Und dennoch: Die Weiterentwicklung muss zunächst in den Köpfen stattfinden. Hier könnte der im allgemeinen Projektmanagement zu beobachtende Trend der agilen Ansätze auch der Optimierung des Compliance-Managements zuträglich sein. Dass Compliance und Agilität sich nicht ganz fern sind, erschließt sich bereits aus der Gemeinsamkeit, dass sich auch Letztere in der Unternehmenskultur in Form von Vertrauen, Kontrollabgabe, gegenseitiger Motivation, gemeinsamer Übernahme von Verantwortung und somit in einem Wandel des autoritären Führungsstils wiederfinden muss. Auch wenn sich der öffentliche Fokus meist auf Strafzahlungen beschränkt, ist der Kern von Compliance schließlich die Unternehmenskultur.

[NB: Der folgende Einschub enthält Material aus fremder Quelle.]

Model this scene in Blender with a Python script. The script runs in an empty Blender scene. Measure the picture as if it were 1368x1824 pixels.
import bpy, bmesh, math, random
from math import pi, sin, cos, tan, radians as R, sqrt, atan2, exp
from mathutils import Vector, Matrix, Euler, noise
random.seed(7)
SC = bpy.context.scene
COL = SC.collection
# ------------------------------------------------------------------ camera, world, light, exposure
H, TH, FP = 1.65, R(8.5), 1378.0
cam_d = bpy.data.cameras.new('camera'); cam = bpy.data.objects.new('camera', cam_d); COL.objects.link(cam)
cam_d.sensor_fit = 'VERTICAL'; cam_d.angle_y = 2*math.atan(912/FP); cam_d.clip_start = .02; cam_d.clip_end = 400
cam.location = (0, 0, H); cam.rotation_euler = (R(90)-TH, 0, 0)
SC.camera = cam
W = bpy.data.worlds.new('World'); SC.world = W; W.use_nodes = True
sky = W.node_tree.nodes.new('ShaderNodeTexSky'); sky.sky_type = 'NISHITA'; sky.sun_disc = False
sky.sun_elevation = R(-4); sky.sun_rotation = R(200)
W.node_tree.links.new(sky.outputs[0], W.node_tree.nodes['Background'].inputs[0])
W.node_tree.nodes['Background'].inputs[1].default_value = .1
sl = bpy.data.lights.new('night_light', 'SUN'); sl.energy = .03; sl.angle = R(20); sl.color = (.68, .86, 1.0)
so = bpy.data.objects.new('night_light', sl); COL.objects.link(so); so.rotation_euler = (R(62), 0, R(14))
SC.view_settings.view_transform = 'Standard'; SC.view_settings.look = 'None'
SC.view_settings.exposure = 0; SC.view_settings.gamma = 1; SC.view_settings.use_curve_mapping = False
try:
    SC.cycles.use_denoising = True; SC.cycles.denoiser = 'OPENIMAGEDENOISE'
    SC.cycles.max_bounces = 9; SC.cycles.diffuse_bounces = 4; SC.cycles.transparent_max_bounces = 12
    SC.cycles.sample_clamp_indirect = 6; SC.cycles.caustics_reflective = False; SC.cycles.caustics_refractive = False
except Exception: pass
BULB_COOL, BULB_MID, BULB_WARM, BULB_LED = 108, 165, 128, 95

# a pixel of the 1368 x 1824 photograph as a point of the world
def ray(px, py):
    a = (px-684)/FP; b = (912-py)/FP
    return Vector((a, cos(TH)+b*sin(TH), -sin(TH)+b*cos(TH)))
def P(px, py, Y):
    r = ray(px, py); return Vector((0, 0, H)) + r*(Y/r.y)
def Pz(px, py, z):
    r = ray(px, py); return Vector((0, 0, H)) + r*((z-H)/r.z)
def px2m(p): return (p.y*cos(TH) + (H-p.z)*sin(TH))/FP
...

Vielleicht ist der Compliance-Bereich genau der richtige, um Agilität im Unternehmen zu verankern. Ein Compliance-Management, das über kurze Iterationszyklen anpassungsfähig ist, durch ein inkrementelles Vorgehen eine ständige Analyse der regulatorischen Landschaft vornehmen kann und all dies mithilfe neuer Technologien wie Automatisierung auch schnell versteht und umsetzen kann, ist der erste Schritt, um wirklich vorausschauend zu handeln und reaktionsschnell wenn nicht sogar präventiv Maßnahmen zur Sicherstellung der Regulatory Compliance ergreifen zu können.